From a racing standpoint, the inaugural season was a tremendous success and from an attendance standpoint only the hybrid Questor Grand Prix was a disappointment. In April, 1971, Lockton resigned as CEO from Ontario (as well as from Sports Headliners) to pursue non-automobile racing related interests and was replaced as CEO by Ray Smartis, the Vice President and General Manager. Despite the speedway’s commercial success in building attendance for each event and the clear potential for future profitability, in the short term, the operating company had difficulty meeting its debt service obligations on the municipal bonds, primarily due to the shortfall of the hybrid Questor Grand Prix race and a downturn in California 500 attendance in year two.
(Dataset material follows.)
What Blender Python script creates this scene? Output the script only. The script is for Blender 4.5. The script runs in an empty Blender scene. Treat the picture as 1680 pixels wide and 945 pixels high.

The advertising campaign for the Inaugural California 500 had guaranteed seat purchasers seat renewal rights in perpetuity if they paid for them within 30 days of the last race. Over 20% of the seats for the second 1972 Cal 500 event were sold on this promotion, providing OMS with almost $800,000 in advance ticket sales. Rather than a sustained campaign, the advertising or promotional money was not spent on the 1972 race until only a few weeks before the event and attendance was marginally down approximately 30,000 in the second year. In 1973 the operating company was sold and in a “Hail Mary” attempt to make the debt service payments the new operators devised a strategy to stage two California 500 races in one fiscal year. For the third California 500, the established and popular Labor Day date was sacrificed for a March 10 date, despite the evidence from extensive original market, traffic and weather research that Labor Day weekend was by a considerable margin the date with the largest potential attendance. The March crowds never approached the attendance of the Labor Day event and the new operator ultimately defaulted on the debt service.